Below is the data. Give it again, complete and exact.

** start **

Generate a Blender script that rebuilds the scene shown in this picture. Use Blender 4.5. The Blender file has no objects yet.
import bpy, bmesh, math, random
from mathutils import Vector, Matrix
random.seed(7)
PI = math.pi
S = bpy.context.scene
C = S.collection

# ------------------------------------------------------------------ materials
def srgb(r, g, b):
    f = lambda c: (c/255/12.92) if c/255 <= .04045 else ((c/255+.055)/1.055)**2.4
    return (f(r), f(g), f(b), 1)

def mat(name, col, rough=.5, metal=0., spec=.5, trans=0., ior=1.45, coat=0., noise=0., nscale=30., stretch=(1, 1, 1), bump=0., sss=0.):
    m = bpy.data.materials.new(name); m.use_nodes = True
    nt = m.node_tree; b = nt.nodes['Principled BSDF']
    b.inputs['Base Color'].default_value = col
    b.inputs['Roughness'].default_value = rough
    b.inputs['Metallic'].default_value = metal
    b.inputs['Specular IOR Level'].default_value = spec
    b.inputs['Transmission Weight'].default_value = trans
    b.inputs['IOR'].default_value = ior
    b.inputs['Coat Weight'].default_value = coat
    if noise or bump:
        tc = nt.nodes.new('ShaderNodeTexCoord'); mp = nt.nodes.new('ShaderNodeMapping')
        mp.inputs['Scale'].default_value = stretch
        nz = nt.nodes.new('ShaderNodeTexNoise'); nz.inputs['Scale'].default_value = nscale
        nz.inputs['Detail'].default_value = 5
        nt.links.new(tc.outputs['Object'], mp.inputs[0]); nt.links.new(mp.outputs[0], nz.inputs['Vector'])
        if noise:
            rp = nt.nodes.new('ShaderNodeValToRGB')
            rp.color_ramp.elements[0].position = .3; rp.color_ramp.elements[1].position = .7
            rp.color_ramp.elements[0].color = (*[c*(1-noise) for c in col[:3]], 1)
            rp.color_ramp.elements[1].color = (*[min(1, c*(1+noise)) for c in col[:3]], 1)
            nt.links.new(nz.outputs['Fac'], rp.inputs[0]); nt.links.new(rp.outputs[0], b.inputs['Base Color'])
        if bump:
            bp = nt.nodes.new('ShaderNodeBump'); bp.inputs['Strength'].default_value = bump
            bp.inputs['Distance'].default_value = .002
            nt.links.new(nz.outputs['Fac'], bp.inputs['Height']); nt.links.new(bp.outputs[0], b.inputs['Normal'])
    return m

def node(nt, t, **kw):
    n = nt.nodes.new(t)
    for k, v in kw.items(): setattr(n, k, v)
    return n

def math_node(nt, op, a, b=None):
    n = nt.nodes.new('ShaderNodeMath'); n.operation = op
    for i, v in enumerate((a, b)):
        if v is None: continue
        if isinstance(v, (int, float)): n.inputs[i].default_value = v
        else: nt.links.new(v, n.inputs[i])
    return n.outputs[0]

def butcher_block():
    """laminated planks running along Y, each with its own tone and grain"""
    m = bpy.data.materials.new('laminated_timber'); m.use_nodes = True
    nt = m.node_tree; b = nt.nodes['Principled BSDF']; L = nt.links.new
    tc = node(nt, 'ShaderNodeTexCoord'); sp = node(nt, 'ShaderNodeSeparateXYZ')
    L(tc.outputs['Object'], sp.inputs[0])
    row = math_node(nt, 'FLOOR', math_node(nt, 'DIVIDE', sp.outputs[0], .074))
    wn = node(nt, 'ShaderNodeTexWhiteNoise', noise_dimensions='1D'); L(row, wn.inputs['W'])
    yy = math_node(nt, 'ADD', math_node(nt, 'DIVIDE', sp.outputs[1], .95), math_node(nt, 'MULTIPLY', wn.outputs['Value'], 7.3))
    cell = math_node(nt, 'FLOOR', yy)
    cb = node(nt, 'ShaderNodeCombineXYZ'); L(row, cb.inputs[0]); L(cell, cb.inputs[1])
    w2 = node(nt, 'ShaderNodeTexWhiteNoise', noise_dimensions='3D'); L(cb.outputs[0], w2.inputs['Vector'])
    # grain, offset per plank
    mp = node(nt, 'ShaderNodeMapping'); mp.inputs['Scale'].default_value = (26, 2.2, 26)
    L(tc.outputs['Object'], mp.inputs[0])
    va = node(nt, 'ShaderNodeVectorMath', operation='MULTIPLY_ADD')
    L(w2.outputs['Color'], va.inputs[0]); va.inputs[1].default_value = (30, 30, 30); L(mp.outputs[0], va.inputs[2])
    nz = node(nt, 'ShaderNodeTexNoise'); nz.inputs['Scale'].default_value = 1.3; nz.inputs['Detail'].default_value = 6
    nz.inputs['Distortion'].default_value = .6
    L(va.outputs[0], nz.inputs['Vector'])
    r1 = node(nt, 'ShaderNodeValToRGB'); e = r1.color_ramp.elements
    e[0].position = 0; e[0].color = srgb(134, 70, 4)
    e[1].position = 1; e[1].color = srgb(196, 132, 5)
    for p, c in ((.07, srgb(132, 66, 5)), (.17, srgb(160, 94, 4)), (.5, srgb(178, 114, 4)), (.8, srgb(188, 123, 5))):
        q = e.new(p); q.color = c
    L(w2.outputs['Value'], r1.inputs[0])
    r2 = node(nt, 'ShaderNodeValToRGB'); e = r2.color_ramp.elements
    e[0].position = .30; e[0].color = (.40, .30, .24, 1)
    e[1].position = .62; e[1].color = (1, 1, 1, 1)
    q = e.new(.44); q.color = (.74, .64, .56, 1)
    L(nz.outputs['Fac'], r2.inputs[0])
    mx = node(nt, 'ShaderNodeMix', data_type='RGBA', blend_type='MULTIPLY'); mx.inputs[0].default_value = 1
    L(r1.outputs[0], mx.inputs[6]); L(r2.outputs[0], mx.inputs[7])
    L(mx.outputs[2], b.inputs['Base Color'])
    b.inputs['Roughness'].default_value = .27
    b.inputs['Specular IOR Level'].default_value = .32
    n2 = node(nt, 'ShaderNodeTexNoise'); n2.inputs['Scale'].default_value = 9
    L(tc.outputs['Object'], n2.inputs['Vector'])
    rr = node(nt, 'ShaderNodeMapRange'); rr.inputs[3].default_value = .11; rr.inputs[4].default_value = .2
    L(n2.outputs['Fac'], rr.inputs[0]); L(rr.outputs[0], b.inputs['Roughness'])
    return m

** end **

§ RESULT OF THE EXERCISE
Generate a Blender script that rebuilds the scene shown in this picture. Use Blender 4.5. The Blender file has no objects yet.
import bpy, bmesh, math, random
from mathutils import Vector, Matrix
random.seed(7)
PI = math.pi
S = bpy.context.scene
C = S.collection

# ------------------------------------------------------------------ materials
def srgb(r, g, b):
    f = lambda c: (c/255/12.92) if c/255 <= .04045 else ((c/255+.055)/1.055)**2.4
    return (f(r), f(g), f(b), 1)

def mat(name, col, rough=.5, metal=0., spec=.5, trans=0., ior=1.45, coat=0., noise=0., nscale=30., stretch=(1, 1, 1), bump=0., sss=0.):
    m = bpy.data.materials.new(name); m.use_nodes = True
    nt = m.node_tree; b = nt.nodes['Principled BSDF']
    b.inputs['Base Color'].default_value = col
    b.inputs['Roughness'].default_value = rough
    b.inputs['Metallic'].default_value = metal
    b.inputs['Specular IOR Level'].default_value = spec
    b.inputs['Transmission Weight'].default_value = trans
    b.inputs['IOR'].default_value = ior
    b.inputs['Coat Weight'].default_value = coat
    if noise or bump:
        tc = nt.nodes.new('ShaderNodeTexCoord'); mp = nt.nodes.new('ShaderNodeMapping')
        mp.inputs['Scale'].default_value = stretch
        nz = nt.nodes.new('ShaderNodeTexNoise'); nz.inputs['Scale'].default_value = nscale
        nz.inputs['Detail'].default_value = 5
        nt.links.new(tc.outputs['Object'], mp.inputs[0]); nt.links.new(mp.outputs[0], nz.inputs['Vector'])
        if noise:
            rp = nt.nodes.new('ShaderNodeValToRGB')
            rp.color_ramp.elements[0].position = .3; rp.color_ramp.elements[1].position = .7
            rp.color_ramp.elements[0].color = (*[c*(1-noise) for c in col[:3]], 1)
            rp.color_ramp.elements[1].color = (*[min(1, c*(1+noise)) for c in col[:3]], 1)
            nt.links.new(nz.outputs['Fac'], rp.inputs[0]); nt.links.new(rp.outputs[0], b.inputs['Base Color'])
        if bump:
            bp = nt.nodes.new('ShaderNodeBump'); bp.inputs['Strength'].default_value = bump
            bp.inputs['Distance'].default_value = .002
            nt.links.new(nz.outputs['Fac'], bp.inputs['Height']); nt.links.new(bp.outputs[0], b.inputs['Normal'])
    return m

def node(nt, t, **kw):
    n = nt.nodes.new(t)
    for k, v in kw.items(): setattr(n, k, v)
    return n

def math_node(nt, op, a, b=None):
    n = nt.nodes.new('ShaderNodeMath'); n.operation = op
    for i, v in enumerate((a, b)):
        if v is None: continue
        if isinstance(v, (int, float)): n.inputs[i].default_value = v
        else: nt.links.new(v, n.inputs[i])
    return n.outputs[0]

def butcher_block():
    """laminated planks running along Y, each with its own tone and grain"""
    m = bpy.data.materials.new('laminated_timber'); m.use_nodes = True
    nt = m.node_tree; b = nt.nodes['Principled BSDF']; L = nt.links.new
    tc = node(nt, 'ShaderNodeTexCoord'); sp = node(nt, 'ShaderNodeSeparateXYZ')
    L(tc.outputs['Object'], sp.inputs[0])
    row = math_node(nt, 'FLOOR', math_node(nt, 'DIVIDE', sp.outputs[0], .074))
    wn = node(nt, 'ShaderNodeTexWhiteNoise', noise_dimensions='1D'); L(row, wn.inputs['W'])
    yy = math_node(nt, 'ADD', math_node(nt, 'DIVIDE', sp.outputs[1], .95), math_node(nt, 'MULTIPLY', wn.outputs['Value'], 7.3))
    cell = math_node(nt, 'FLOOR', yy)
    cb = node(nt, 'ShaderNodeCombineXYZ'); L(row, cb.inputs[0]); L(cell, cb.inputs[1])
    w2 = node(nt, 'ShaderNodeTexWhiteNoise', noise_dimensions='3D'); L(cb.outputs[0], w2.inputs['Vector'])
    # grain, offset per plank
    mp = node(nt, 'ShaderNodeMapping'); mp.inputs['Scale'].default_value = (26, 2.2, 26)
    L(tc.outputs['Object'], mp.inputs[0])
    va = node(nt, 'ShaderNodeVectorMath', operation='MULTIPLY_ADD')
    L(w2.outputs['Color'], va.inputs[0]); va.inputs[1].default_value = (30, 30, 30); L(mp.outputs[0], va.inputs[2])
    nz = node(nt, 'ShaderNodeTexNoise'); nz.inputs['Scale'].default_value = 1.3; nz.inputs['Detail'].default_value = 6
    nz.inputs['Distortion'].default_value = .6
    L(va.outputs[0], nz.inputs['Vector'])
    r1 = node(nt, 'ShaderNodeValToRGB'); e = r1.color_ramp.elements
    e[0].position = 0; e[0].color = srgb(134, 70, 4)
    e[1].position = 1; e[1].color = srgb(196, 132, 5)
    for p, c in ((.07, srgb(132, 66, 5)), (.17, srgb(160, 94, 4)), (.5, srgb(178, 114, 4)), (.8, srgb(188, 123, 5))):
        q = e.new(p); q.color = c
    L(w2.outputs['Value'], r1.inputs[0])
    r2 = node(nt, 'ShaderNodeValToRGB'); e = r2.color_ramp.elements
    e[0].position = .30; e[0].color = (.40, .30, .24, 1)
    e[1].position = .62; e[1].color = (1, 1, 1, 1)
    q = e.new(.44); q.color = (.74, .64, .56, 1)
    L(nz.outputs['Fac'], r2.inputs[0])
    mx = node(nt, 'ShaderNodeMix', data_type='RGBA', blend_type='MULTIPLY'); mx.inputs[0].default_value = 1
    L(r1.outputs[0], mx.inputs[6]); L(r2.outputs[0], mx.inputs[7])
    L(mx.outputs[2], b.inputs['Base Color'])
    b.inputs['Roughness'].default_value = .27
    b.inputs['Specular IOR Level'].default_value = .32
    n2 = node(nt, 'ShaderNodeTexNoise'); n2.inputs['Scale'].default_value = 9
    L(tc.outputs['Object'], n2.inputs['Vector'])
    rr = node(nt, 'ShaderNodeMapRange'); rr.inputs[3].default_value = .11; rr.inputs[4].default_value = .2
    L(n2.outputs['Fac'], rr.inputs[0]); L(rr.outputs[0], b.inputs['Roughness'])
    return m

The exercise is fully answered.